Each line that follows is to be retyped exactly.
◆ ◆ ◆
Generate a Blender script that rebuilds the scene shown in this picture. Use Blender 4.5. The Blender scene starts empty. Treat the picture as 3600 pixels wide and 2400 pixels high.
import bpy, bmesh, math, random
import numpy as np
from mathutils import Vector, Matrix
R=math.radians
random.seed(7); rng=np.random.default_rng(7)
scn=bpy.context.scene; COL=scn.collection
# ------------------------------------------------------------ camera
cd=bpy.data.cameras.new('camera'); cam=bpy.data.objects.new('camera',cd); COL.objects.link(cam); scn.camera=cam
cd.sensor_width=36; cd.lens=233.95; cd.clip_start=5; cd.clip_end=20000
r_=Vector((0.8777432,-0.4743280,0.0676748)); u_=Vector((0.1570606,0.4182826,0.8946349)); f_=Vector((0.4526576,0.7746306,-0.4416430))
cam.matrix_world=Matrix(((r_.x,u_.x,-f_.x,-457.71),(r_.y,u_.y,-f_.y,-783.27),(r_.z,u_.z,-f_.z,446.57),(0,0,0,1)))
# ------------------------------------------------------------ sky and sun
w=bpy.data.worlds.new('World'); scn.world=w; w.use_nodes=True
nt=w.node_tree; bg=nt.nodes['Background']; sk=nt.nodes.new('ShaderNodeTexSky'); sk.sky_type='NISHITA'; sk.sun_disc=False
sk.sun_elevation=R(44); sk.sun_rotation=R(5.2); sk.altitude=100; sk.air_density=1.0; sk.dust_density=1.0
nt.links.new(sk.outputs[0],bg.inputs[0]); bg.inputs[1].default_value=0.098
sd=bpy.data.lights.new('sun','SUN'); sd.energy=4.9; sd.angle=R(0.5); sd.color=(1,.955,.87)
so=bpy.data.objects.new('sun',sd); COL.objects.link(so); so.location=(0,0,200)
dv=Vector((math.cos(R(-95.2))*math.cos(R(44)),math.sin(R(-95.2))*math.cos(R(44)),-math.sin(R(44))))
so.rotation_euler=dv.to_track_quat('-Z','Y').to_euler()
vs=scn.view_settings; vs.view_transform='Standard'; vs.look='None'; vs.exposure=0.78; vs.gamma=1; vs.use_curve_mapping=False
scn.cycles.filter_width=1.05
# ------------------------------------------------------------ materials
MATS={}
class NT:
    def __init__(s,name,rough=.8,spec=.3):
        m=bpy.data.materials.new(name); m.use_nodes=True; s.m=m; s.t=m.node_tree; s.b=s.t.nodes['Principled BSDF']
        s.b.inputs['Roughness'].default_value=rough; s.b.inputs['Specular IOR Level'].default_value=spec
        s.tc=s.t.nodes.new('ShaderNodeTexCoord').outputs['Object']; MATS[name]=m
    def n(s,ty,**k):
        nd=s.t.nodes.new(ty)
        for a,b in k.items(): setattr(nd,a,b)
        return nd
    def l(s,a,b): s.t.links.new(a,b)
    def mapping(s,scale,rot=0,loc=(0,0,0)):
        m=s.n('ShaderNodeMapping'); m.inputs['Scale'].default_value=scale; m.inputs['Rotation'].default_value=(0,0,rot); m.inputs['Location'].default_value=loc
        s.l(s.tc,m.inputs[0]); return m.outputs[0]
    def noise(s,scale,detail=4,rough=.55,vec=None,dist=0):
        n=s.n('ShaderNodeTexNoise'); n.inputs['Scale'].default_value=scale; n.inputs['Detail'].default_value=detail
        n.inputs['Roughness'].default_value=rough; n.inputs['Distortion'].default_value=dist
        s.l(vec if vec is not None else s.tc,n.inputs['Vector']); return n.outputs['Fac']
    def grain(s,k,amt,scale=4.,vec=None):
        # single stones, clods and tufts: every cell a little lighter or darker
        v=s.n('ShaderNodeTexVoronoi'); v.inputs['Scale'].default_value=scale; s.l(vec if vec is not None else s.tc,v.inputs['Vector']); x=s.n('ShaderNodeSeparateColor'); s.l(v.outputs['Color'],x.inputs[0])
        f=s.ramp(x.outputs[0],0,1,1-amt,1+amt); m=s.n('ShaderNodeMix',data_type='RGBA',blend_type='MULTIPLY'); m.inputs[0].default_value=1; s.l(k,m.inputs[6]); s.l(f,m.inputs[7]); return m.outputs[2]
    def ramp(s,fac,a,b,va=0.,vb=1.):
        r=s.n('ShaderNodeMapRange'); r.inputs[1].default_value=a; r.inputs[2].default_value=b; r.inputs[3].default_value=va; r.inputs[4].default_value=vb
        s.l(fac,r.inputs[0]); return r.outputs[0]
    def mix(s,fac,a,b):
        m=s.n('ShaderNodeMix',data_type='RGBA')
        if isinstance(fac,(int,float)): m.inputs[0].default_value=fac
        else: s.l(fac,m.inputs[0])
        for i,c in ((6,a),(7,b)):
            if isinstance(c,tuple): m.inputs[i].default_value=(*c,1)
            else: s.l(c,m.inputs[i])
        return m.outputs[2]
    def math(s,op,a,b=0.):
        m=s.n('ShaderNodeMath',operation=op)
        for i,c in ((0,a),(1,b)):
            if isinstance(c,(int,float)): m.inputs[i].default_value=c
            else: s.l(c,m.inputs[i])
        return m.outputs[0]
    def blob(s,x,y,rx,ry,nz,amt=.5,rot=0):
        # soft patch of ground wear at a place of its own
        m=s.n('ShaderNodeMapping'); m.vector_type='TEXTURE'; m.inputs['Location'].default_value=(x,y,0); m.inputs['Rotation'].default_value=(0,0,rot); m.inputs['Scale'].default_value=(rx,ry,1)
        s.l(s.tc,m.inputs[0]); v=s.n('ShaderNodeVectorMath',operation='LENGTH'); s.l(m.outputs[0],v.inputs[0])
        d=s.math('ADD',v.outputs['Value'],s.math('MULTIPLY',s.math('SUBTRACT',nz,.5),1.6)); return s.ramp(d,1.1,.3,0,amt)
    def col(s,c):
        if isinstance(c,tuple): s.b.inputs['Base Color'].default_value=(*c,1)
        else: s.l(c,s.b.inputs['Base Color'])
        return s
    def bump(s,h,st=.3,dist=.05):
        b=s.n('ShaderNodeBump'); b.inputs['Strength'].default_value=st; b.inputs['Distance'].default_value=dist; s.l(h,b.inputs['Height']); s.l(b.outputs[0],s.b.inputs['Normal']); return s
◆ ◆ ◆
* [EXERCISE OUTPUT]:
Generate a Blender script that rebuilds the scene shown in this picture. Use Blender 4.5. The Blender scene starts empty. Treat the picture as 3600 pixels wide and 2400 pixels high.
import bpy, bmesh, math, random
import numpy as np
from mathutils import Vector, Matrix
R=math.radians
random.seed(7); rng=np.random.default_rng(7)
scn=bpy.context.scene; COL=scn.collection
# ------------------------------------------------------------ camera
cd=bpy.data.cameras.new('camera'); cam=bpy.data.objects.new('camera',cd); COL.objects.link(cam); scn.camera=cam
cd.sensor_width=36; cd.lens=233.95; cd.clip_start=5; cd.clip_end=20000
r_=Vector((0.8777432,-0.4743280,0.0676748)); u_=Vector((0.1570606,0.4182826,0.8946349)); f_=Vector((0.4526576,0.7746306,-0.4416430))
cam.matrix_world=Matrix(((r_.x,u_.x,-f_.x,-457.71),(r_.y,u_.y,-f_.y,-783.27),(r_.z,u_.z,-f_.z,446.57),(0,0,0,1)))
# ------------------------------------------------------------ sky and sun
w=bpy.data.worlds.new('World'); scn.world=w; w.use_nodes=True
nt=w.node_tree; bg=nt.nodes['Background']; sk=nt.nodes.new('ShaderNodeTexSky'); sk.sky_type='NISHITA'; sk.sun_disc=False
sk.sun_elevation=R(44); sk.sun_rotation=R(5.2); sk.altitude=100; sk.air_density=1.0; sk.dust_density=1.0
nt.links.new(sk.outputs[0],bg.inputs[0]); bg.inputs[1].default_value=0.098
sd=bpy.data.lights.new('sun','SUN'); sd.energy=4.9; sd.angle=R(0.5); sd.color=(1,.955,.87)
so=bpy.data.objects.new('sun',sd); COL.objects.link(so); so.location=(0,0,200)
dv=Vector((math.cos(R(-95.2))*math.cos(R(44)),math.sin(R(-95.2))*math.cos(R(44)),-math.sin(R(44))))
so.rotation_euler=dv.to_track_quat('-Z','Y').to_euler()
vs=scn.view_settings; vs.view_transform='Standard'; vs.look='None'; vs.exposure=0.78; vs.gamma=1; vs.use_curve_mapping=False
scn.cycles.filter_width=1.05
# ------------------------------------------------------------ materials
MATS={}
class NT:
    def __init__(s,name,rough=.8,spec=.3):
        m=bpy.data.materials.new(name); m.use_nodes=True; s.m=m; s.t=m.node_tree; s.b=s.t.nodes['Principled BSDF']
        s.b.inputs['Roughness'].default_value=rough; s.b.inputs['Specular IOR Level'].default_value=spec
        s.tc=s.t.nodes.new('ShaderNodeTexCoord').outputs['Object']; MATS[name]=m
    def n(s,ty,**k):
        nd=s.t.nodes.new(ty)
        for a,b in k.items(): setattr(nd,a,b)
        return nd
    def l(s,a,b): s.t.links.new(a,b)
    def mapping(s,scale,rot=0,loc=(0,0,0)):
        m=s.n('ShaderNodeMapping'); m.inputs['Scale'].default_value=scale; m.inputs['Rotation'].default_value=(0,0,rot); m.inputs['Location'].default_value=loc
        s.l(s.tc,m.inputs[0]); return m.outputs[0]
    def noise(s,scale,detail=4,rough=.55,vec=None,dist=0):
        n=s.n('ShaderNodeTexNoise'); n.inputs['Scale'].default_value=scale; n.inputs['Detail'].default_value=detail
        n.inputs['Roughness'].default_value=rough; n.inputs['Distortion'].default_value=dist
        s.l(vec if vec is not None else s.tc,n.inputs['Vector']); return n.outputs['Fac']
    def grain(s,k,amt,scale=4.,vec=None):
        # single stones, clods and tufts: every cell a little lighter or darker
        v=s.n('ShaderNodeTexVoronoi'); v.inputs['Scale'].default_value=scale; s.l(vec if vec is not None else s.tc,v.inputs['Vector']); x=s.n('ShaderNodeSeparateColor'); s.l(v.outputs['Color'],x.inputs[0])
        f=s.ramp(x.outputs[0],0,1,1-amt,1+amt); m=s.n('ShaderNodeMix',data_type='RGBA',blend_type='MULTIPLY'); m.inputs[0].default_value=1; s.l(k,m.inputs[6]); s.l(f,m.inputs[7]); return m.outputs[2]
    def ramp(s,fac,a,b,va=0.,vb=1.):
        r=s.n('ShaderNodeMapRange'); r.inputs[1].default_value=a; r.inputs[2].default_value=b; r.inputs[3].default_value=va; r.inputs[4].default_value=vb
        s.l(fac,r.inputs[0]); return r.outputs[0]
    def mix(s,fac,a,b):
        m=s.n('ShaderNodeMix',data_type='RGBA')
        if isinstance(fac,(int,float)): m.inputs[0].default_value=fac
        else: s.l(fac,m.inputs[0])
        for i,c in ((6,a),(7,b)):
            if isinstance(c,tuple): m.inputs[i].default_value=(*c,1)
            else: s.l(c,m.inputs[i])
        return m.outputs[2]
    def math(s,op,a,b=0.):
        m=s.n('ShaderNodeMath',operation=op)
        for i,c in ((0,a),(1,b)):
            if isinstance(c,(int,float)): m.inputs[i].default_value=c
            else: s.l(c,m.inputs[i])
        return m.outputs[0]
    def blob(s,x,y,rx,ry,nz,amt=.5,rot=0):
        # soft patch of ground wear at a place of its own
        m=s.n('ShaderNodeMapping'); m.vector_type='TEXTURE'; m.inputs['Location'].default_value=(x,y,0); m.inputs['Rotation'].default_value=(0,0,rot); m.inputs['Scale'].default_value=(rx,ry,1)
        s.l(s.tc,m.inputs[0]); v=s.n('ShaderNodeVectorMath',operation='LENGTH'); s.l(m.outputs[0],v.inputs[0])
        d=s.math('ADD',v.outputs['Value'],s.math('MULTIPLY',s.math('SUBTRACT',nz,.5),1.6)); return s.ramp(d,1.1,.3,0,amt)
    def col(s,c):
        if isinstance(c,tuple): s.b.inputs['Base Color'].default_value=(*c,1)
        else: s.l(c,s.b.inputs['Base Color'])
        return s
    def bump(s,h,st=.3,dist=.05):
        b=s.n('ShaderNodeBump'); b.inputs['Strength'].default_value=st; b.inputs['Distance'].default_value=dist; s.l(h,b.inputs['Height']); s.l(b.outputs[0],s.b.inputs['Normal']); return s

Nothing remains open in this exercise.